A máxima autoridade da comunhão anglicana é a rainha da Inglaterra, que delega seus poderes eclesiásticos ao arcebispo da Cantuária, cuja nomeação é feito pelo Governo entre três nomes apresentados pela própria Igreja.

Descentralizada e democrática, a Igreja anglicana tem uma espécie de Parlamento, o Sínodo, que acontece a cada 10 anos. As moções aprovadas pelo Sínodo, que signifiquem mudanças na Igreja, precisam ser referendadas pelo Parlamento inglês. Vinte e quatro bispos e o arcebispo da Cantuária têm uma cadeira garantida na Câmara em ocasiões protocolares, abstendo-se de intervir em temas relacionados com a política. Nenhuma outra confissão religiosa está representada de forma oficial no Parlamento inglês.
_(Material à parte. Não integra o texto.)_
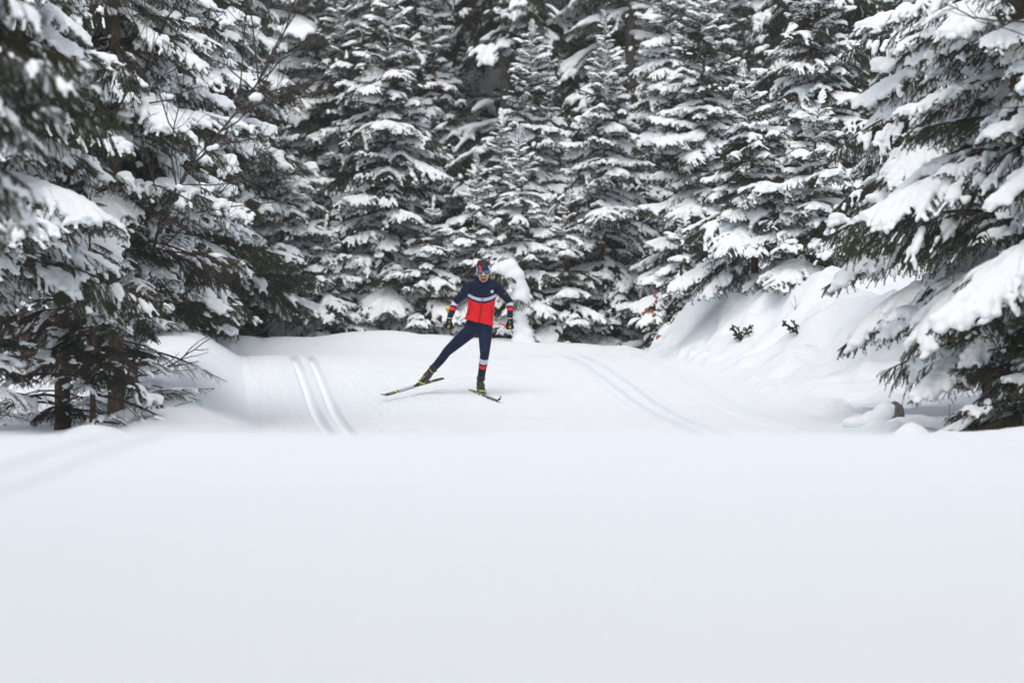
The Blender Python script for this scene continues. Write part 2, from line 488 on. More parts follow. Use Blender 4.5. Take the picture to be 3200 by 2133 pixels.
def bough(L, pitch, droop, seed, hang=0.15, width=0.36, sec_step=None, nlen=0.022, nwid=0.0065, nstep=0.0095, nk=5,
          snow_r=0.055, snow_thr=-0.25, snow_flat=0.62, tip_up=0.25, voxel=0.02, dead=False, snow=True, sag=0.25, ter_snow=.4, dust=.6):
    r = np.random.default_rng(seed)
    n = 18
    s = np.linspace(0, 1, n)
    th = pitch - droop * s + tip_up * np.clip((s - .65) / .35, 0, 1) ** 2
    dx = np.cos(th); dz = np.sin(th)
    x = np.concatenate([[0], np.cumsum((dx[1:] + dx[:-1]) / 2)]) / (n - 1) * L
    z = np.concatenate([[0], np.cumsum((dz[1:] + dz[:-1]) / 2)]) / (n - 1) * L
    y = 0.04 * L * np.sin(s * r.uniform(2, 5) + r.uniform(0, 6)) * s
    main = np.stack([x, y, z], 1)
    T = np.gradient(main, axis=0); T /= np.linalg.norm(T, axis=1, keepdims=True)
    acc = Acc()
    V, F = tube(main, np.interp(s, [0, 1], [0.009 + 0.007 * L, 0.003]), 5)
    acc.add(V, F, 1)
    sec_step = sec_step or (0.05 + 0.022 * L)
    polys = [(main[int(n * .3):], 0)]
    secs = []
    u = 0.12 if not dead else 0.2
    side = 1
    while u < 0.985:
        p0 = np.array([np.interp(u, s, main[:, k]) for k in range(3)])
        t0 = np.array([np.interp(u, s, T[:, k]) for k in range(3)])
        f = (1 - u) ** 0.75 * min(1.0, (u + .12) / .36)
        ln = max(0.05, width * L * f * 1.25 * r.uniform(.7, 1.2) + 0.03)
        a = R(r.uniform(42, 62))
        lat = np.cross([0, 0, 1.0], t0); lat /= np.linalg.norm(lat)
        up = np.cross(t0, lat)
        m = 7
        q = np.linspace(0, 1, m)
        aa = a - 0.35 * q
        dirs = np.cos(aa)[:, None] * t0 + (side * np.sin(aa))[:, None] * lat
        pl = p0 + np.concatenate([[np.zeros(3)], np.cumsum((dirs[1:] + dirs[:-1]) / 2, 0)]) / (m - 1) * ln
        pl = pl + up * (r.normal() * 0.10 * ln * q[:, None])
        pl[:, 2] -= sag * ln * q ** 2 + hang * ln * 0.6 * q ** 1.5
        pl += r.normal(size=(m, 3)) * 0.012 * ln * q[:, None]
        secs.append((pl, ln, u, side))
        if not dead or r.random() < .5:
            polys.append((pl, 1))
        side = -side
        u += sec_step / L * r.uniform(.35, .75)
    ters = []
    for pl, ln, u, side in secs:
        V, F = tube(pl, np.linspace(0.0045, 0.002, len(pl)), 3)
        acc.add(V, F, 1)
        if ln < .1: continue
        v = 0.18
        sd = 1
        while v < .97:
            i = v * (len(pl) - 1); i0 = int(i)
            p0 = pl[i0] + (pl[min(i0 + 1, len(pl) - 1)] - pl[i0]) * (i - i0)
            t0 = pl[min(i0 + 1, len(pl) - 1)] - pl[i0]; t0 /= np.linalg.norm(t0) + 1e-9
            lat = np.cross([0, 0, 1.0], t0); lat /= np.linalg.norm(lat) + 1e-9
            dr = .72 * t0 + sd * .7 * lat + np.array([0, 0, r.normal() * .12 - hang * 1.3])
            dr /= np.linalg.norm(dr)
            l2 = min(.17 + hang * .15, ln * .38 * (1 - v * .65) + .025) * r.uniform(.7, 1.2)
            q = np.linspace(0, 1, 4)[:, None]
            tp = p0 + dr * l2 * q; tp[:, 2] -= (.15 + hang * .5) * l2 * q[:, 0] ** 2
            ters.append(tp); polys.append((tp, 2))
            sd = -sd
            v += 0.05 / ln * r.uniform(.7, 1.3)
    if not dead:
        NP, NT = [], []
        for pl, lev in polys:
            rs = resample(pl, nstep)
            tg = np.gradient(rs, axis=0); tg /= np.linalg.norm(tg, axis=1, keepdims=True) + 1e-9
            NP.append(rs); NT.append(tg)
        V, F = needles(np.concatenate(NP), np.concatenate(NT), nlen, nwid, nk, r)
        acc.add(V, F, 0)
    else:
        for tp in ters:
            if r.random() < .8:
                V, F = tube(tp * [1, 1, 1], np.linspace(0.0025, 0.0015, len(tp)), 3)
                acc.add(V, F, 1)
    me = acc.mesh('bough', [M['needle'], M['twig']], smooth=False)
    sn = None
    if snow:
        C, RR = [], []
        def put(pl, lo, hi, rad, step, ease=0.0):
            rs = resample(pl, step)
            nn = len(rs)
            for i, p in enumerate(rs):
                q = i / max(1, nn - 1)
                if q < lo or q > hi: continue
                nz = .8 * float(vnoise(p[0] * 3.2 + seed * 1.7, p[1] * 3.2, seed * .37)) + .55 * float(vnoise(p[0] * 8 + seed, p[1] * 8, 2.2))
                nz -= .55 * max(0, .38 - p[0] / L)
                if nz < snow_thr - ease: continue
                e = min(1.0, (nz - snow_thr + ease) * 2.2 + .35)
                rr = rad * e * r.uniform(.8, 1.2)
                C.append(p + [0, 0, rr * .42]); RR.append([rr * r.uniform(.95, 1.25), rr * r.uniform(.95, 1.25), rr * snow_flat])
        put(main, .03, .97, snow_r * 1.3, .028)
        for pl, ln, u, side in secs:
            put(pl, .0, .82, snow_r * (0.55 + .4 * min(1, ln / .3)), .024)
        for pl, ln, u, side in secs:
            if r.random() < dust:
                put(pl, .25, .96, max(voxel * 1.15, snow_r * .42), .014, .25)
        for tp in ters:
            if r.random() < ter_snow:
                put(tp, .05, .75, snow_r * .55, .022)
        if len(C) > 3:
            V, F = spheres(C, RR, ICO2)
            sn = remeshed(V, F, voxel, 3, .5, 'snow_load')
            sn.materials.append(M['snow_bough'])
    return me, sn

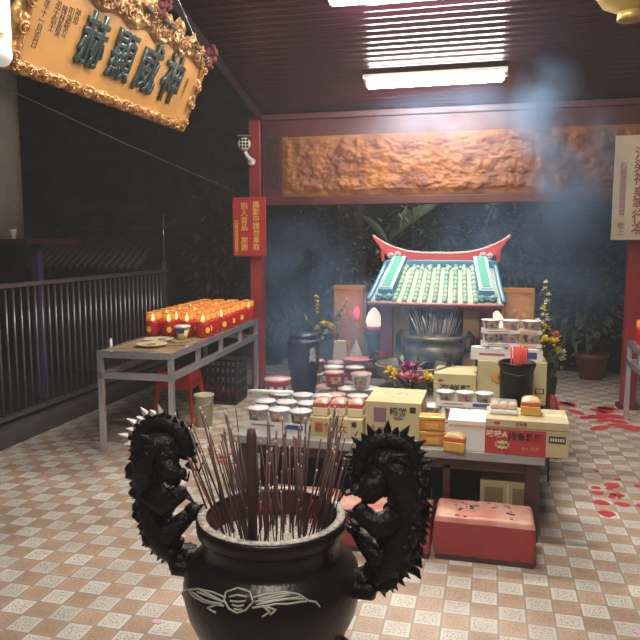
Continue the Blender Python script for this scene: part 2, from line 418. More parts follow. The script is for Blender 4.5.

Apesar desta fusão entre Igreja e Estado, os clérigos não recebem subvenção alguma ou ajuda econômica dos cofres estatais. A Igreja anglicana se mantém mediante os recursos que obtém de seus fiéis. Nos últimos anos, diante da escassez de donativos procedentes de seus fiéis, tiveram que vender templos, obras de arte (vários quadros de Zurbarán, por exemplo) ou investir em todo tipo de empresas, como a que comercializa a Viagra.